__GIVEN INSTRUCTION__. Output the lines that follow exactly as they are.

---- PROVIDED ENTRIES

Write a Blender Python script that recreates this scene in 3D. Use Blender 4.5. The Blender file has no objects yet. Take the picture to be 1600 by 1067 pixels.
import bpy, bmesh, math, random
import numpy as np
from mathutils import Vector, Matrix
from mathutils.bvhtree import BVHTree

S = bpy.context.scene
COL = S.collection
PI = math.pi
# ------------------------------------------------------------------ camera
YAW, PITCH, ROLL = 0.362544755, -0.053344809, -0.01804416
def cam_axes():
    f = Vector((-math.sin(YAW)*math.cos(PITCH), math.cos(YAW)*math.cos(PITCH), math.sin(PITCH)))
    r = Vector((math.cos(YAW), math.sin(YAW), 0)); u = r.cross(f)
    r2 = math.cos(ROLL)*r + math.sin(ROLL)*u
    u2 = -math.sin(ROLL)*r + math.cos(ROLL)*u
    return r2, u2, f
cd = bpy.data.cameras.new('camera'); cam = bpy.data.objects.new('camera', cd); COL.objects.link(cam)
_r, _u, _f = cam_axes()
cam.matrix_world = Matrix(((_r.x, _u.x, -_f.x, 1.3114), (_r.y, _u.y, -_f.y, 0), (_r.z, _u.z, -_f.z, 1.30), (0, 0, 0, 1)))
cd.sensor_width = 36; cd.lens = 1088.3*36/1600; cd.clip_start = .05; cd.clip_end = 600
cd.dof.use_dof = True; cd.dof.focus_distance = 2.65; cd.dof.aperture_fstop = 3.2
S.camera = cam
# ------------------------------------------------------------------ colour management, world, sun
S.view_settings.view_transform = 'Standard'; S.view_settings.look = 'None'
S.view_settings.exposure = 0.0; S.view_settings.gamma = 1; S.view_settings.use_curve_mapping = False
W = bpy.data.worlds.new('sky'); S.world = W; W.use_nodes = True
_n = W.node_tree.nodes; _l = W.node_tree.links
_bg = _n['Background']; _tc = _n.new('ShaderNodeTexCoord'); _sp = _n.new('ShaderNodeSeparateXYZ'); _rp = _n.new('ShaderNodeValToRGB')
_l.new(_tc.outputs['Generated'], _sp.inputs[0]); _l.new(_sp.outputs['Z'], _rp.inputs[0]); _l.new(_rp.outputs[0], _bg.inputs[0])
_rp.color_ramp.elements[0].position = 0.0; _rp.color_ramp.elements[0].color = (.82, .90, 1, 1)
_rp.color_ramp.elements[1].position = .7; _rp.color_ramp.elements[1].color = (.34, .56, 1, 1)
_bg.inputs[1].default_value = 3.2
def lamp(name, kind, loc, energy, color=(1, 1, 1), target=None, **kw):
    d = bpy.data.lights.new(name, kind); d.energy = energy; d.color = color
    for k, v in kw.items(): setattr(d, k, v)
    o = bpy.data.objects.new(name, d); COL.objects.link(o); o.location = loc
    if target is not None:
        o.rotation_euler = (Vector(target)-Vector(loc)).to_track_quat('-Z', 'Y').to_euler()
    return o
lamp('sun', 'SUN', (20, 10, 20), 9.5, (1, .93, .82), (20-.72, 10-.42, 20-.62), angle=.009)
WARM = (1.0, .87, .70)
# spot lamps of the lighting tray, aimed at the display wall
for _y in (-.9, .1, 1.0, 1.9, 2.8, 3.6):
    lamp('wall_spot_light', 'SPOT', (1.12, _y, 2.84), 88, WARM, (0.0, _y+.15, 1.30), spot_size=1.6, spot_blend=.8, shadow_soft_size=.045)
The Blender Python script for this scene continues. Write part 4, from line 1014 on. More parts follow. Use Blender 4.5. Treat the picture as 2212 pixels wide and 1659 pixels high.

--------

__ANSWER TO THE EXERCISE__.
Write a Blender Python script that recreates this scene in 3D. Use Blender 4.5. The Blender file has no objects yet. Take the picture to be 1600 by 1067 pixels.
import bpy, bmesh, math, random
import numpy as np
from mathutils import Vector, Matrix
from mathutils.bvhtree import BVHTree

S = bpy.context.scene
COL = S.collection
PI = math.pi
# ------------------------------------------------------------------ camera
YAW, PITCH, ROLL = 0.362544755, -0.053344809, -0.01804416
def cam_axes():
    f = Vector((-math.sin(YAW)*math.cos(PITCH), math.cos(YAW)*math.cos(PITCH), math.sin(PITCH)))
    r = Vector((math.cos(YAW), math.sin(YAW), 0)); u = r.cross(f)
    r2 = math.cos(ROLL)*r + math.sin(ROLL)*u
    u2 = -math.sin(ROLL)*r + math.cos(ROLL)*u
    return r2, u2, f
cd = bpy.data.cameras.new('camera'); cam = bpy.data.objects.new('camera', cd); COL.objects.link(cam)
_r, _u, _f = cam_axes()
cam.matrix_world = Matrix(((_r.x, _u.x, -_f.x, 1.3114), (_r.y, _u.y, -_f.y, 0), (_r.z, _u.z, -_f.z, 1.30), (0, 0, 0, 1)))
cd.sensor_width = 36; cd.lens = 1088.3*36/1600; cd.clip_start = .05; cd.clip_end = 600
cd.dof.use_dof = True; cd.dof.focus_distance = 2.65; cd.dof.aperture_fstop = 3.2
S.camera = cam
# ------------------------------------------------------------------ colour management, world, sun
S.view_settings.view_transform = 'Standard'; S.view_settings.look = 'None'
S.view_settings.exposure = 0.0; S.view_settings.gamma = 1; S.view_settings.use_curve_mapping = False
W = bpy.data.worlds.new('sky'); S.world = W; W.use_nodes = True
_n = W.node_tree.nodes; _l = W.node_tree.links
_bg = _n['Background']; _tc = _n.new('ShaderNodeTexCoord'); _sp = _n.new('ShaderNodeSeparateXYZ'); _rp = _n.new('ShaderNodeValToRGB')
_l.new(_tc.outputs['Generated'], _sp.inputs[0]); _l.new(_sp.outputs['Z'], _rp.inputs[0]); _l.new(_rp.outputs[0], _bg.inputs[0])
_rp.color_ramp.elements[0].position = 0.0; _rp.color_ramp.elements[0].color = (.82, .90, 1, 1)
_rp.color_ramp.elements[1].position = .7; _rp.color_ramp.elements[1].color = (.34, .56, 1, 1)
_bg.inputs[1].default_value = 3.2
def lamp(name, kind, loc, energy, color=(1, 1, 1), target=None, **kw):
    d = bpy.data.lights.new(name, kind); d.energy = energy; d.color = color
    for k, v in kw.items(): setattr(d, k, v)
    o = bpy.data.objects.new(name, d); COL.objects.link(o); o.location = loc
    if target is not None:
        o.rotation_euler = (Vector(target)-Vector(loc)).to_track_quat('-Z', 'Y').to_euler()
    return o
lamp('sun', 'SUN', (20, 10, 20), 9.5, (1, .93, .82), (20-.72, 10-.42, 20-.62), angle=.009)
WARM = (1.0, .87, .70)
# spot lamps of the lighting tray, aimed at the display wall
for _y in (-.9, .1, 1.0, 1.9, 2.8, 3.6):
    lamp('wall_spot_light', 'SPOT', (1.12, _y, 2.84), 88, WARM, (0.0, _y+.15, 1.30), spot_size=1.6, spot_blend=.8, shadow_soft_size=.045)
The Blender Python script for this scene continues. Write part 4, from line 1014 on. More parts follow. Use Blender 4.5. Treat the picture as 2212 pixels wide and 1659 pixels high.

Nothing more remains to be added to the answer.